Serco shares slip on profit warning

Scandal-tainted Serco shares suffered a deep plunge on Tuesday after the outsourcing giant issued a profit warning and announced plans for a rights issue.

The company on Monday warned that it could downgrade its profit forecasts for the current year due to challenging business conditions. The FTSE-250 firm also announced that might have to issue new shares to strengthen its financial condition and perk up balance sheet.

Issuing the warning, it said, "It has now become evident . we may need to reassess the level of risk implicit in the assumptions underlying our forecasts. We will be consulting with shareholders regarding the possibility of strengthening the balance sheet through an equity placing."

While Serco didn't provide details of the potential downgrade, analysts at Liberum and Investec predicted that shareholders would likely see a 20 per cent downgrade to profits. The analysts also predicted that the outsourcer might need to tap investors for up to 500 million pounds.

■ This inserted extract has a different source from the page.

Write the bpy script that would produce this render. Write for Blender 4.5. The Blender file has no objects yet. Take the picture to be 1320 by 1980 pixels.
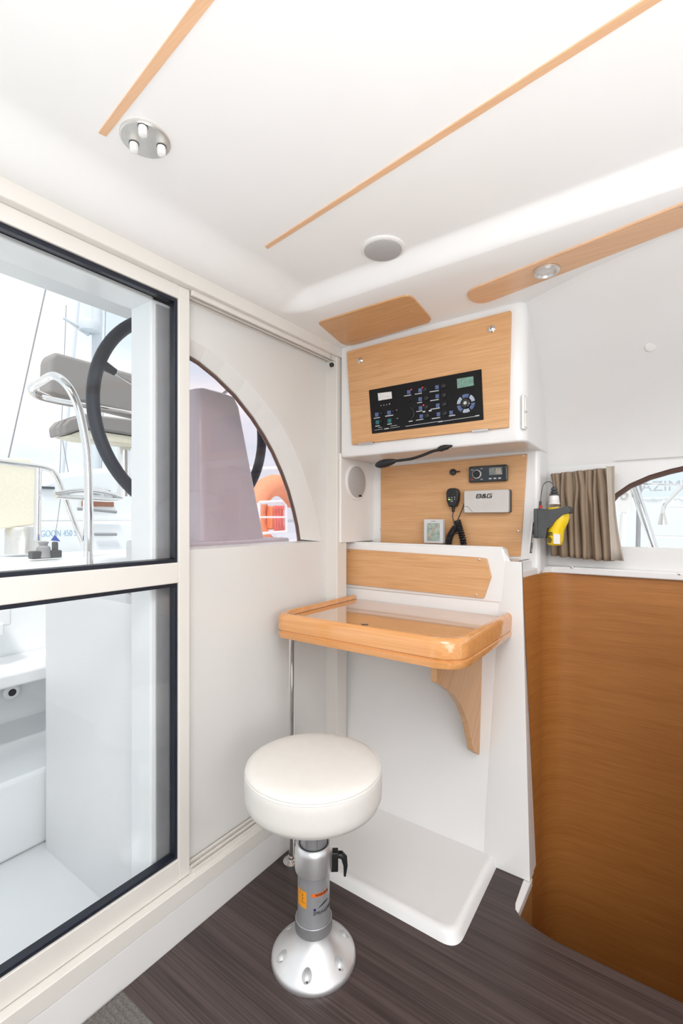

Stock market could not react to the statement on Monday as it was issued in the evening after the close of market. On Monday morning, Serco shares shed almost 20 per cent and closed at a loss of 15 per cent to around 343p apiece.

It was the second profit warning by the outsourcer this year and the third since November 2013. In January, the company warned that its profits in 2014 would be lower than that of the previous year due to the blend of higher costs and underperforming contracts.

Last year, Serco was rocked by a scandal in which it the government found it overcharging the taxpayer for a contract to tag criminals. The revelation triggered a ban on new contracts by the government and led to the exit of its long-serving CEO Chris Hyman.